New Jersey Gov. Chris Christie may have been able to avoid the whole Bridgegate mess if the Port Authority of New York and New Jersey had listened to the College of Staten Island (CSI).

The college in 2012 offered to work with the Port Authority on a computer traffic-modeling project that would simulate traffic flow at the authority’s bridges and tunnels, said Jonathan Peters, finance professor and chair of CSI’s Accounting and Finance Department.

The program simulates how lane closures due to construction, accidents or other disruptions will affect traffic flow. It eliminates the need to physically shut lanes down in order to study outcomes.

Christie administration officials are accused of closing lanes on the George Washington Bridge in September in a bid to punish the Democratic mayor of Fort Lee, who would not endorse Christie for re-election.

As the Bridgegate scandal mushroomed, the Port Authority said the lanes were closed in order to conduct a traffic safety study.

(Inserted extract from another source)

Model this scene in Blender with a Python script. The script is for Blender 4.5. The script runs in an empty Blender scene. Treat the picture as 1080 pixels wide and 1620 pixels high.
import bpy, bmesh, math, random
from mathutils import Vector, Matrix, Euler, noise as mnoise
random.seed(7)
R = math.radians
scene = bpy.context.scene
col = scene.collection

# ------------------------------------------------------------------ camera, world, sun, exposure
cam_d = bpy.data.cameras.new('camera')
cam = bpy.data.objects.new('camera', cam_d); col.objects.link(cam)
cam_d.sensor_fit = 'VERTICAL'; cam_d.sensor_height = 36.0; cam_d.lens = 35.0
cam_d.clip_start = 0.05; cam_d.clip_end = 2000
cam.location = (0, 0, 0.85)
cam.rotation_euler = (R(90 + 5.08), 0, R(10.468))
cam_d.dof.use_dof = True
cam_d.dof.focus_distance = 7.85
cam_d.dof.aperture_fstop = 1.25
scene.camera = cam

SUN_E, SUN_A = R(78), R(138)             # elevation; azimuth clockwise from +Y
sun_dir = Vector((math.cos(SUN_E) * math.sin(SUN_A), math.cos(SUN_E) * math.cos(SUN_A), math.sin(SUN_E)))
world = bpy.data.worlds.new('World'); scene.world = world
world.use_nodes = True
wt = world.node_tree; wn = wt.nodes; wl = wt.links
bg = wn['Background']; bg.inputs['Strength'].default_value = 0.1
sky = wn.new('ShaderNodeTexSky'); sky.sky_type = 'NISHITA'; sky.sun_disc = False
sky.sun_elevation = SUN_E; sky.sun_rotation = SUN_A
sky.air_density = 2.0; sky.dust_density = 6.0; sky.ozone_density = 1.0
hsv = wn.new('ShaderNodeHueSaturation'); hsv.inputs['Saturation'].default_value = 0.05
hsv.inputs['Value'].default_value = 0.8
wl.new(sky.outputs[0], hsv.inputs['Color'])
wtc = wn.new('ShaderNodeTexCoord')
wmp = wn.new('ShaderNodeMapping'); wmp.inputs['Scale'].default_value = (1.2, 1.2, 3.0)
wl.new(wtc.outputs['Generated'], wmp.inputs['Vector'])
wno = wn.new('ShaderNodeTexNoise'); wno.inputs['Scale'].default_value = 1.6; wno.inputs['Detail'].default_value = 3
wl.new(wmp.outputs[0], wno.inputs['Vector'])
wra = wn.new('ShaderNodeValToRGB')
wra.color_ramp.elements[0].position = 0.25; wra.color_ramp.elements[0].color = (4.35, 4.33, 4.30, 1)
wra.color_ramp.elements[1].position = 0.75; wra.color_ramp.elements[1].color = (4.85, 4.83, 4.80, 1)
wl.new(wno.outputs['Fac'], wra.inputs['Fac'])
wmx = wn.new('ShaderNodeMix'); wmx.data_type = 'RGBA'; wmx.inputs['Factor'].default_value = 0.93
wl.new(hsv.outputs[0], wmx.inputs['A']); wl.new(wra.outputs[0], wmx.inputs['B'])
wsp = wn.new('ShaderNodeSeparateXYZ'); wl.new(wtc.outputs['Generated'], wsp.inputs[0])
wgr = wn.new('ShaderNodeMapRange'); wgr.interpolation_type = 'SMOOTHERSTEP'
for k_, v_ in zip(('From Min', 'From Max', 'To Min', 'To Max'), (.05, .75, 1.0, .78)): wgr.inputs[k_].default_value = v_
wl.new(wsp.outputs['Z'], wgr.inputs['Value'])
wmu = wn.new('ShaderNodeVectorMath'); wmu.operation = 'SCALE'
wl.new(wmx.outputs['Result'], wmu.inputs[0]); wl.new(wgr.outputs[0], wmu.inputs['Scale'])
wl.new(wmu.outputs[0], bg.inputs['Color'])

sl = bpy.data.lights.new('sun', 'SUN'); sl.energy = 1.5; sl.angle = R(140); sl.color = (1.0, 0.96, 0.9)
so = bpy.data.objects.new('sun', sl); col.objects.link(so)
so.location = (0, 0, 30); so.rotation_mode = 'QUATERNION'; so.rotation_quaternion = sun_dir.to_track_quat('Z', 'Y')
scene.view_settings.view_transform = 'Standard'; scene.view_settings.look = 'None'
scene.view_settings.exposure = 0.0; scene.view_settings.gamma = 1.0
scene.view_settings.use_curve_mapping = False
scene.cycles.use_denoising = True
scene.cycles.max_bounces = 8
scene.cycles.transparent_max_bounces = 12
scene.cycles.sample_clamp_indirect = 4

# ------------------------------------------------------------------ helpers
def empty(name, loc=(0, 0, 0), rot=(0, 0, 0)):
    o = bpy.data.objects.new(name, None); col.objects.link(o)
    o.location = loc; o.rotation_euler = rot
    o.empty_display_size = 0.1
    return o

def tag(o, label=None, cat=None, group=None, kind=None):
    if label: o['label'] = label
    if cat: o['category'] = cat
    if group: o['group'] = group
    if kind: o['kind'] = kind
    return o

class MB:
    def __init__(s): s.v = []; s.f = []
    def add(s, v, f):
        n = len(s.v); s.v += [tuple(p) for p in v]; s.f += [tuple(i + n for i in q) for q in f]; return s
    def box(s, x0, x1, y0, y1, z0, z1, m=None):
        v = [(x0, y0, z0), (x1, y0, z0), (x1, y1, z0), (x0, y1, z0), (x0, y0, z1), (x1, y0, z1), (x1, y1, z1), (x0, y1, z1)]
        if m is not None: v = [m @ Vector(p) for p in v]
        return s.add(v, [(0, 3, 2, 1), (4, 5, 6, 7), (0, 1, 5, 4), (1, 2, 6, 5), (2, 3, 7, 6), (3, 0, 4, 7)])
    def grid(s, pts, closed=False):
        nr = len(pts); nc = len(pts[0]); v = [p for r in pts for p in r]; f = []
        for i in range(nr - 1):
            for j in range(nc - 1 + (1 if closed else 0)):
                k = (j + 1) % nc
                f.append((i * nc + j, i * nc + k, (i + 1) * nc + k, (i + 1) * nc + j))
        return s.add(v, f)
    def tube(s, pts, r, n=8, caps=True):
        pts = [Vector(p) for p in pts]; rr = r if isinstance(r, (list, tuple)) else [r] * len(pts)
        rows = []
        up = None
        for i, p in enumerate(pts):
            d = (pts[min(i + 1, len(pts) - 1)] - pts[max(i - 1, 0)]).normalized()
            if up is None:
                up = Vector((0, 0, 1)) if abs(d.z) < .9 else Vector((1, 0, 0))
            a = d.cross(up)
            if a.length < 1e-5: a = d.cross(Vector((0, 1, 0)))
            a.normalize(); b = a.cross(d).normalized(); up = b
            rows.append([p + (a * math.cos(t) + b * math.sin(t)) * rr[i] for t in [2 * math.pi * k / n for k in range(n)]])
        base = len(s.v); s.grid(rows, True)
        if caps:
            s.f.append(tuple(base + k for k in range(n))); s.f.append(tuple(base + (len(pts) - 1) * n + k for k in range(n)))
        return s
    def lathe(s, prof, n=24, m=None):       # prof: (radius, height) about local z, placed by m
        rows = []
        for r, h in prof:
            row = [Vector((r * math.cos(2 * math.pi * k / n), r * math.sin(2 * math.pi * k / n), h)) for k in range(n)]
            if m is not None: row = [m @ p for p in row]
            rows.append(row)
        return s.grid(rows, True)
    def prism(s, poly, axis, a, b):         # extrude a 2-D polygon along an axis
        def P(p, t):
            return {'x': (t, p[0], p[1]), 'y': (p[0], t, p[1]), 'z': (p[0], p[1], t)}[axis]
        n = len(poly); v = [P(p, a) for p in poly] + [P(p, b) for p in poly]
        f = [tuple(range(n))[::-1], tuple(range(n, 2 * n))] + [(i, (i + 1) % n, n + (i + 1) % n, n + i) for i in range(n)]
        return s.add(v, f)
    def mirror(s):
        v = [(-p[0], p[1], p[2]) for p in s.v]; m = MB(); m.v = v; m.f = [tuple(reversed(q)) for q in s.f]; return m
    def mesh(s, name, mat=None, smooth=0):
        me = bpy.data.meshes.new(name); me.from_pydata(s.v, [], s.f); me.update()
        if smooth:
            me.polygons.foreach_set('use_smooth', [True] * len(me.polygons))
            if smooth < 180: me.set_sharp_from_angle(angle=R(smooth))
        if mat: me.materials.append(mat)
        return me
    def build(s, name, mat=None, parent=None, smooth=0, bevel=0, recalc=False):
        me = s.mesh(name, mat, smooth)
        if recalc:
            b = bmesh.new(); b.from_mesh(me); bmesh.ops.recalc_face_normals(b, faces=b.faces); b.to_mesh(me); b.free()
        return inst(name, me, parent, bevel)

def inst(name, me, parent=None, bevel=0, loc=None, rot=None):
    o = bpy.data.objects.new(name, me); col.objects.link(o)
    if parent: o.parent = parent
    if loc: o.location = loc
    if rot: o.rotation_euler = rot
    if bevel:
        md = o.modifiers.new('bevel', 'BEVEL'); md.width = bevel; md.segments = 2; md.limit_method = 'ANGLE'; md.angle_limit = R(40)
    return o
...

“The software is out there,” said Peters. “You shouldn’t have to close bridges to do modeling. Do it on the computer.”

Peters said that CSI approached the Port Authority about computer modeling after one of the Island’s own traffic disasters: The infamous 2011 Easter nightmare, when a paucity of open toll booths caused gridlock at the Outerbridge Crossing.

Peters said that CSI had already developed simulations for the Island’s three Port Authority bridges — the Outerbridge Crossing and the Goethals and Bayonne bridges — and said that other facilities, including the George Washington, could have easily been included.

Peters said the computer modeling program can also be used for other purposes, such as event planning for things like the recent Super Bowl.

The price, according to Peters: Between $50,000 and $100,000.

But after two meetings with CSI in July 2012, the Port Authority said thanks but no thanks, Peters said.

“We got a very cold shoulder,” he said. “It speaks to the agency’s arrogance. They didn’t need our help.”

Peters said CSI was told that the Port Authority had its own internal computer modeling systems in place.

If that’s the case, Peters said he “can’t fathom” why the Port Authority would close lanes for a traffic study.

“Why would you disrupt people’s daily lives and commuting when you can do it on a computer?” he said.

He added, “So it makes you question their motivations if they could have done it with computer simulation.”

Port Authority spokesman Steve Coleman said authority planning staff took the proposal to the Traffic Engineering staff “and was told that we already had similar simulation models and capabilities in-house for toll plazas where there was a need for such modeling.”